#### Record extracts ####

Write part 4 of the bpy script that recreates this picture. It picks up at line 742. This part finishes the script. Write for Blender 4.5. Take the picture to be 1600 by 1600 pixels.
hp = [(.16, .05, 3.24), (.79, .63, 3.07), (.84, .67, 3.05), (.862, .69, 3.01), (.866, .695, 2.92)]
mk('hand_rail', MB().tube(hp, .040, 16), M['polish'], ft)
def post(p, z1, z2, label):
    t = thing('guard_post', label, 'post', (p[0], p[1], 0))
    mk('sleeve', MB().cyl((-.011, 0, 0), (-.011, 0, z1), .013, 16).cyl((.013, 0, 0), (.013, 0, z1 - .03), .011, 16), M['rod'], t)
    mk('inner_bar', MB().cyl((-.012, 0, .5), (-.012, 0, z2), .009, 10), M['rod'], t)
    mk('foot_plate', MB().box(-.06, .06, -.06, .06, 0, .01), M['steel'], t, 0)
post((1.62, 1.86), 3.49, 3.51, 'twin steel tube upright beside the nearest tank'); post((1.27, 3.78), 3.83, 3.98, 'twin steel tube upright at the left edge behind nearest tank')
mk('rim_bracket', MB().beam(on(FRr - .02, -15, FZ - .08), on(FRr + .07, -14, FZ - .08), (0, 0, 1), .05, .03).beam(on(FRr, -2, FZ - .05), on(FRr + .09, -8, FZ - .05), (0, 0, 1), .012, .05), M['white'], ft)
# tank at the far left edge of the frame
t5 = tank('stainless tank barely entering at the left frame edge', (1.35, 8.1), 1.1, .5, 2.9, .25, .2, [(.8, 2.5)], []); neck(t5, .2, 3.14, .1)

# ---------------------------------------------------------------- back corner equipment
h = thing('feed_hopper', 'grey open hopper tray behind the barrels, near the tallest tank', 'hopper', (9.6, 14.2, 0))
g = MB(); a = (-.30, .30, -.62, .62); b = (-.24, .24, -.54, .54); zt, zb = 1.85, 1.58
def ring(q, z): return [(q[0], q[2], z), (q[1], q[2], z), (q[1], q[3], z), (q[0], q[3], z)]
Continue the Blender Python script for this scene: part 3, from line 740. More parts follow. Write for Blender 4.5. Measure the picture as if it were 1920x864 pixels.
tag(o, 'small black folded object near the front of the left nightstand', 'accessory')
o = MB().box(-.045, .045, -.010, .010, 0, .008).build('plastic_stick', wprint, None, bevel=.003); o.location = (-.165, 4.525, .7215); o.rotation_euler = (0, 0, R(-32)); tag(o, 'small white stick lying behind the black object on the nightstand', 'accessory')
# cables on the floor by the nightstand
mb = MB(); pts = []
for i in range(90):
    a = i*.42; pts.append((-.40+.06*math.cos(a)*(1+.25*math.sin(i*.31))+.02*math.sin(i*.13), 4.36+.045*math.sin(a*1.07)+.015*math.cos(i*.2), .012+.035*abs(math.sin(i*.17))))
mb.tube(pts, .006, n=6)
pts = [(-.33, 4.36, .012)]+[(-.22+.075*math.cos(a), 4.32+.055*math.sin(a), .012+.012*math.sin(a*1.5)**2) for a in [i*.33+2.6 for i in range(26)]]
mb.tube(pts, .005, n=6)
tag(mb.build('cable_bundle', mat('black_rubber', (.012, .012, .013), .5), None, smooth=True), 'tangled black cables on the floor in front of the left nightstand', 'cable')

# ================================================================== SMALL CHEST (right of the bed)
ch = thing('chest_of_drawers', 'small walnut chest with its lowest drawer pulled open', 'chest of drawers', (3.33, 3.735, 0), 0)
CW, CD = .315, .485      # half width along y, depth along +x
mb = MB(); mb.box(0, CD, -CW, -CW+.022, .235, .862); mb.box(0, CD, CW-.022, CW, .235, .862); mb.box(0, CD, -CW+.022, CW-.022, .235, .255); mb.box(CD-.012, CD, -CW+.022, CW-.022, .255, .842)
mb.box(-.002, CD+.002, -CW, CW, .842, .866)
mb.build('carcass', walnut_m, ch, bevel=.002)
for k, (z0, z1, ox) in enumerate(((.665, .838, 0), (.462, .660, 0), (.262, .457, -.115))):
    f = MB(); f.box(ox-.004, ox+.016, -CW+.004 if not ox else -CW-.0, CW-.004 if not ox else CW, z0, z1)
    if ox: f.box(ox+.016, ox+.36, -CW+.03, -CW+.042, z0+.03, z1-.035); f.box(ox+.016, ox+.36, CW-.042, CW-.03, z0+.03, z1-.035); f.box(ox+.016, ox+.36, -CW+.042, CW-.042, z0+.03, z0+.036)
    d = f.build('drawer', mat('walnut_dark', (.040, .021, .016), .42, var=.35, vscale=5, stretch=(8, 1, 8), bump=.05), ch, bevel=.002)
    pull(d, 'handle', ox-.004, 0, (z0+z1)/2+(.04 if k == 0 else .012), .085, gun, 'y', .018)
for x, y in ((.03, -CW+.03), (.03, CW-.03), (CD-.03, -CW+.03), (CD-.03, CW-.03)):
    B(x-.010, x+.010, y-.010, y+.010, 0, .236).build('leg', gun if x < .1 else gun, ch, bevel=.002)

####

** Written instruction **
Output the records above in their entirety, exactly.

** Completed task **
Write part 4 of the bpy script that recreates this picture. It picks up at line 742. This part finishes the script. Write for Blender 4.5. Take the picture to be 1600 by 1600 pixels.
hp = [(.16, .05, 3.24), (.79, .63, 3.07), (.84, .67, 3.05), (.862, .69, 3.01), (.866, .695, 2.92)]
mk('hand_rail', MB().tube(hp, .040, 16), M['polish'], ft)
def post(p, z1, z2, label):
    t = thing('guard_post', label, 'post', (p[0], p[1], 0))
    mk('sleeve', MB().cyl((-.011, 0, 0), (-.011, 0, z1), .013, 16).cyl((.013, 0, 0), (.013, 0, z1 - .03), .011, 16), M['rod'], t)
    mk('inner_bar', MB().cyl((-.012, 0, .5), (-.012, 0, z2), .009, 10), M['rod'], t)
    mk('foot_plate', MB().box(-.06, .06, -.06, .06, 0, .01), M['steel'], t, 0)
post((1.62, 1.86), 3.49, 3.51, 'twin steel tube upright beside the nearest tank'); post((1.27, 3.78), 3.83, 3.98, 'twin steel tube upright at the left edge behind nearest tank')
mk('rim_bracket', MB().beam(on(FRr - .02, -15, FZ - .08), on(FRr + .07, -14, FZ - .08), (0, 0, 1), .05, .03).beam(on(FRr, -2, FZ - .05), on(FRr + .09, -8, FZ - .05), (0, 0, 1), .012, .05), M['white'], ft)
# tank at the far left edge of the frame
t5 = tank('stainless tank barely entering at the left frame edge', (1.35, 8.1), 1.1, .5, 2.9, .25, .2, [(.8, 2.5)], []); neck(t5, .2, 3.14, .1)

# ---------------------------------------------------------------- back corner equipment
h = thing('feed_hopper', 'grey open hopper tray behind the barrels, near the tallest tank', 'hopper', (9.6, 14.2, 0))
g = MB(); a = (-.30, .30, -.62, .62); b = (-.24, .24, -.54, .54); zt, zb = 1.85, 1.58
def ring(q, z): return [(q[0], q[2], z), (q[1], q[2], z), (q[1], q[3], z), (q[0], q[3], z)]
Continue the Blender Python script for this scene: part 3, from line 740. More parts follow. Write for Blender 4.5. Measure the picture as if it were 1920x864 pixels.
tag(o, 'small black folded object near the front of the left nightstand', 'accessory')
o = MB().box(-.045, .045, -.010, .010, 0, .008).build('plastic_stick', wprint, None, bevel=.003); o.location = (-.165, 4.525, .7215); o.rotation_euler = (0, 0, R(-32)); tag(o, 'small white stick lying behind the black object on the nightstand', 'accessory')
# cables on the floor by the nightstand
mb = MB(); pts = []
for i in range(90):
    a = i*.42; pts.append((-.40+.06*math.cos(a)*(1+.25*math.sin(i*.31))+.02*math.sin(i*.13), 4.36+.045*math.sin(a*1.07)+.015*math.cos(i*.2), .012+.035*abs(math.sin(i*.17))))
mb.tube(pts, .006, n=6)
pts = [(-.33, 4.36, .012)]+[(-.22+.075*math.cos(a), 4.32+.055*math.sin(a), .012+.012*math.sin(a*1.5)**2) for a in [i*.33+2.6 for i in range(26)]]
mb.tube(pts, .005, n=6)
tag(mb.build('cable_bundle', mat('black_rubber', (.012, .012, .013), .5), None, smooth=True), 'tangled black cables on the floor in front of the left nightstand', 'cable')

# ================================================================== SMALL CHEST (right of the bed)
ch = thing('chest_of_drawers', 'small walnut chest with its lowest drawer pulled open', 'chest of drawers', (3.33, 3.735, 0), 0)
CW, CD = .315, .485      # half width along y, depth along +x
mb = MB(); mb.box(0, CD, -CW, -CW+.022, .235, .862); mb.box(0, CD, CW-.022, CW, .235, .862); mb.box(0, CD, -CW+.022, CW-.022, .235, .255); mb.box(CD-.012, CD, -CW+.022, CW-.022, .255, .842)
mb.box(-.002, CD+.002, -CW, CW, .842, .866)
mb.build('carcass', walnut_m, ch, bevel=.002)
for k, (z0, z1, ox) in enumerate(((.665, .838, 0), (.462, .660, 0), (.262, .457, -.115))):
    f = MB(); f.box(ox-.004, ox+.016, -CW+.004 if not ox else -CW-.0, CW-.004 if not ox else CW, z0, z1)
    if ox: f.box(ox+.016, ox+.36, -CW+.03, -CW+.042, z0+.03, z1-.035); f.box(ox+.016, ox+.36, CW-.042, CW-.03, z0+.03, z1-.035); f.box(ox+.016, ox+.36, -CW+.042, CW-.042, z0+.03, z0+.036)
    d = f.build('drawer', mat('walnut_dark', (.040, .021, .016), .42, var=.35, vscale=5, stretch=(8, 1, 8), bump=.05), ch, bevel=.002)
    pull(d, 'handle', ox-.004, 0, (z0+z1)/2+(.04 if k == 0 else .012), .085, gun, 'y', .018)
for x, y in ((.03, -CW+.03), (.03, CW-.03), (CD-.03, -CW+.03), (CD-.03, CW-.03)):
    B(x-.010, x+.010, y-.010, y+.010, 0, .236).build('leg', gun if x < .1 else gun, ch, bevel=.002)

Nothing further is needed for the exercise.